Wednesday, July 21, 2010
On the train with "super artists"
Now that I am on the train, a in semi-camp counselor as conductor role, I can let my thoughts solidify a little, although my brain is somewhere between pudding and jello and not a mass of smartness. I am traveling with Kevin, Ellen, Kay (mom), Andrew and Paul. I am passing out snacks and am already enjoying the conversations of Kay talking about past train travel, Ellen's desire to pass through India via train and Kevin's train of thought that eventually leads back to John Lilly.
John Lilly was an American physician, psychoanalyst, psychonaut, philosopherand writer.
and pioneer researcher into the nature of consciousness using as his tools - the isolation tank, dolphin communication, and psychedelic drugs, sometimes in combination. He was a member of the Californian counterculture of scientists, mystics and thinkers that arose in the late 1960s and early 70s.

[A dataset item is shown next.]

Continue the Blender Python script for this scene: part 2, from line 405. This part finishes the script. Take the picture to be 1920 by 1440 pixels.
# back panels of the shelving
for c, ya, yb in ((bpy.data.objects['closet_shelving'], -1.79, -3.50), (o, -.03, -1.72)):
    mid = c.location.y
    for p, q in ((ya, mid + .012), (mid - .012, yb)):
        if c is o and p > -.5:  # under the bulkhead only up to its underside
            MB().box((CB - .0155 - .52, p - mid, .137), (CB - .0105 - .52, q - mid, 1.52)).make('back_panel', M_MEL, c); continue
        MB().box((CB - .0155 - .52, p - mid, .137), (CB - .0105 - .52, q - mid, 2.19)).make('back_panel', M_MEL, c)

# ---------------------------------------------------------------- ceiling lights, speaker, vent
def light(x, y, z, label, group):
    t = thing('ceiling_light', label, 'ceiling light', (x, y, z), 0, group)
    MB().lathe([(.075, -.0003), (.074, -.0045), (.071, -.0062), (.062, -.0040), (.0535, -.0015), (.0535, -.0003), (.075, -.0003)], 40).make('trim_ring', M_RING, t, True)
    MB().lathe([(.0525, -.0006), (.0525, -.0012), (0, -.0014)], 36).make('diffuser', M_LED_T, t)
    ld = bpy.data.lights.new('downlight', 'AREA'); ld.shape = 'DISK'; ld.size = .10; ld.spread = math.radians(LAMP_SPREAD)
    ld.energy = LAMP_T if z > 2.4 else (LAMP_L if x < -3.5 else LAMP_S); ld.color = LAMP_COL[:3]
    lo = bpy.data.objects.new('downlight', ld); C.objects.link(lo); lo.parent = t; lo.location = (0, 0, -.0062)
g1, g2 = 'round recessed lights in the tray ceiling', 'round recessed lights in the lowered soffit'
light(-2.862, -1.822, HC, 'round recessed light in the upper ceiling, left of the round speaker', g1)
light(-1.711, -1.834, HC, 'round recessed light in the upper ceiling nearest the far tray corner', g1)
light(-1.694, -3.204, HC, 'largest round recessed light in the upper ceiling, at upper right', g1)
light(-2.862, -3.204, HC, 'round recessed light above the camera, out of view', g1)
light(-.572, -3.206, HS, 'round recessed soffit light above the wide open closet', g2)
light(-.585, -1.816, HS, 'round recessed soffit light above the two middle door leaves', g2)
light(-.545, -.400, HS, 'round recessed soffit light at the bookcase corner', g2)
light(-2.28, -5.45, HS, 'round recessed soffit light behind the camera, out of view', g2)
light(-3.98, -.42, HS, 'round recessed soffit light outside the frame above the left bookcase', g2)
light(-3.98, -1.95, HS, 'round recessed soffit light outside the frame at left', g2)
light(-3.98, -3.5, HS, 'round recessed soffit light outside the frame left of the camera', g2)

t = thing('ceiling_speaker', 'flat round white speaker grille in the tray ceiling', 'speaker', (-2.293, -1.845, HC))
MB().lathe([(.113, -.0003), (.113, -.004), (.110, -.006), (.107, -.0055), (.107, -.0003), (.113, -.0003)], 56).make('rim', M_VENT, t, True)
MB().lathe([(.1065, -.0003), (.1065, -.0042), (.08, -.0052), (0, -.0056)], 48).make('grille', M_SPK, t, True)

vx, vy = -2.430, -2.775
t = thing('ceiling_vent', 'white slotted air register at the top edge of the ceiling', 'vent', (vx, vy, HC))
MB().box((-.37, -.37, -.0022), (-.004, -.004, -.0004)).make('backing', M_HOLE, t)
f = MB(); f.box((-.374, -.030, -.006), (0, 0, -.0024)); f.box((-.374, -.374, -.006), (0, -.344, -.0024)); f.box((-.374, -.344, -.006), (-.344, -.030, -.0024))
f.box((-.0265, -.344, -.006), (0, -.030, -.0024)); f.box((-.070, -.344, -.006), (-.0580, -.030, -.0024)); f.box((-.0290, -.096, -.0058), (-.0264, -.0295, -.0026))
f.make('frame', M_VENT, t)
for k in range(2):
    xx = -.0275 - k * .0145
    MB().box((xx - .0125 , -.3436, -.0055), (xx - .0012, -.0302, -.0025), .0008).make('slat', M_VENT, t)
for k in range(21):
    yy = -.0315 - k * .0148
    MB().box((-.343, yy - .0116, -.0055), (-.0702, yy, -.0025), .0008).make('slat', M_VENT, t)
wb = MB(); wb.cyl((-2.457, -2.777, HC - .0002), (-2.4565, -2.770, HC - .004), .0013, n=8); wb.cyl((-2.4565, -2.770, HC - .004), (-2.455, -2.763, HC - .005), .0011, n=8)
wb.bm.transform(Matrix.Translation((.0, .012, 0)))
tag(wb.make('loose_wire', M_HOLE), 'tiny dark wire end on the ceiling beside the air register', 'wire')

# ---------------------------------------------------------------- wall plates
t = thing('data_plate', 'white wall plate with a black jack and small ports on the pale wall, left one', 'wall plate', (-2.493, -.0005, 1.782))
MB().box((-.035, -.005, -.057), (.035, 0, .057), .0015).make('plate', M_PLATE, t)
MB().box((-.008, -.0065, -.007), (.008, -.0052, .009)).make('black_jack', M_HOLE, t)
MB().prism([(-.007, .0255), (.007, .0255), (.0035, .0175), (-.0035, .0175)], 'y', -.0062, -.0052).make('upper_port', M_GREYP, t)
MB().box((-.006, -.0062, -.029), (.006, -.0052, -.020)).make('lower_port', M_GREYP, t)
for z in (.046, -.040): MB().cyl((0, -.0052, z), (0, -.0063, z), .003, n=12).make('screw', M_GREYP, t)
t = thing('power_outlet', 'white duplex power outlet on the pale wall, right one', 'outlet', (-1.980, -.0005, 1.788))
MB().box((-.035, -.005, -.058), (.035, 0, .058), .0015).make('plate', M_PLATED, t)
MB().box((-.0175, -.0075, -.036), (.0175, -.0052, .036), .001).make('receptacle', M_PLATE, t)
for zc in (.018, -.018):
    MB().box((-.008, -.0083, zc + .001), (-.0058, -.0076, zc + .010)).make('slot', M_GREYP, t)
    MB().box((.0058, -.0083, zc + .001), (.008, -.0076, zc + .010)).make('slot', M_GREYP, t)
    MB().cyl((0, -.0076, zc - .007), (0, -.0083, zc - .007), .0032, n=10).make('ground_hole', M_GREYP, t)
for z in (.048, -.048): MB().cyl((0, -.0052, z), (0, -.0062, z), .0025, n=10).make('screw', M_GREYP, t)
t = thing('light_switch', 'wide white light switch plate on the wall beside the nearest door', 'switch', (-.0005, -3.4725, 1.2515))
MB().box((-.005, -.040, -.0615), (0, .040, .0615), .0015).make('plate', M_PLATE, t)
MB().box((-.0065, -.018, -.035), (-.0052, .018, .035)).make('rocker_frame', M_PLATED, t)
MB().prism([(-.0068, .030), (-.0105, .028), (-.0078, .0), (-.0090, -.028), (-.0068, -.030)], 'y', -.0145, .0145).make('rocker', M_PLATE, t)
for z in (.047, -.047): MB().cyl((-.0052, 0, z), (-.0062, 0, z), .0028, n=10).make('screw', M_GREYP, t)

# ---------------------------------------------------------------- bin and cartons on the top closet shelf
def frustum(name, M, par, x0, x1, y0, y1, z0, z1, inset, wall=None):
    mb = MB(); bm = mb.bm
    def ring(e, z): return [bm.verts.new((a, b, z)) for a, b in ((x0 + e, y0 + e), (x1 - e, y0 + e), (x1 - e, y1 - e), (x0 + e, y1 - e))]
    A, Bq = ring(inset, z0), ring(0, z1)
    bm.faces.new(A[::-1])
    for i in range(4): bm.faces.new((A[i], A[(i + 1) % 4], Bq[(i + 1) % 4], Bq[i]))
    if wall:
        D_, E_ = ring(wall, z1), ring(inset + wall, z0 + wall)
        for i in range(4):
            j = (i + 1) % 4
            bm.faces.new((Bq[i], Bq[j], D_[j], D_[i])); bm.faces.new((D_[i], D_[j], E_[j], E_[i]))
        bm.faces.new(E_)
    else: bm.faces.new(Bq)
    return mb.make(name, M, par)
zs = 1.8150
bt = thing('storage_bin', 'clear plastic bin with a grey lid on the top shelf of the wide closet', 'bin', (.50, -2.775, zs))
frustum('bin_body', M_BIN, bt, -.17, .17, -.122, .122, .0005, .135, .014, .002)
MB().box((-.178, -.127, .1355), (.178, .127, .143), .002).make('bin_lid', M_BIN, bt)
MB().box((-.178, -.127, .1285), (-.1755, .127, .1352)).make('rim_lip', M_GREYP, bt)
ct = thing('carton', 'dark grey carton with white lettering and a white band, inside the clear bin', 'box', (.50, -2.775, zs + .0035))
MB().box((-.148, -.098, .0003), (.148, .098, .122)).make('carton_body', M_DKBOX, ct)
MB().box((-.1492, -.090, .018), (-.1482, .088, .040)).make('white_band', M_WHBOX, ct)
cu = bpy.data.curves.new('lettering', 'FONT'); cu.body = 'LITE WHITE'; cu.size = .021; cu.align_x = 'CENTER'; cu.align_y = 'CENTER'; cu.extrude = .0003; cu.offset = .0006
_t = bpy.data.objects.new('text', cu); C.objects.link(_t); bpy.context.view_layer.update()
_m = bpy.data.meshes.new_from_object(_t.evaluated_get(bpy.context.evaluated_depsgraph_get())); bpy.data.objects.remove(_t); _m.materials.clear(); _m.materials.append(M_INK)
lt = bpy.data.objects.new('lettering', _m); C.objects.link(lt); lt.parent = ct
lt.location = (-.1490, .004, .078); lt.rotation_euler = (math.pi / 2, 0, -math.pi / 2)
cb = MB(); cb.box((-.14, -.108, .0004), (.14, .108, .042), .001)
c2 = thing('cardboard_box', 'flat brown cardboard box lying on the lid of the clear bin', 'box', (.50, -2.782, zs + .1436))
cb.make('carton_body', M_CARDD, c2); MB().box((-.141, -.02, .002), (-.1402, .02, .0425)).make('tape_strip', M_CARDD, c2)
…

Tonight Kevin will read, "Lilly's Voice," by John Lilly where he advises on the importance of being "super present," "super intelligent" and getting to a place where one has a deep empathy (sympathy and love) towards others. I could really use that lecture and the Lilly readings couldn't be a more perfect way to begin the adult program of Camp Pocket Utopia.
My Camp Pocket U. project has many different components; kid, free, train, communal, hotel, house, backyard, public, private, art-making, conversation and transformation. Just as Pocket Utopia, the salon, exhibition space and artist residency program, I ran in Bushwick for two years was an extension of my art, so is Camp Pocket U..
Norte Maar, through generosity, hard work, and dedication to collaboration, has provided the operating structure for this extension of my art process. And it is a process.
My art making process involves defining and redefining the role of the artist in, what I have observed lately, a rapidly evolving cultural landscape of limited resources, changing audience participation and the urgency of other global matters (the environment, health care and the economy). Artists have a responsibility to respond to the world around them. As John Lilly put it in 1994, the year I moved to New York City to be an artist, "one tends to repeat in order to be safe." Under repetition we ignore possibilities of a widening spiral that has no end.
Let's seize this camp opportunity and coin the term "super artist." Now, let's try and define it. For the next few days, my task at this "camp as exhibition," where Beuys hangs out at Womanhouse, is to make a spiraling list of understanding who the super artist is in all of us.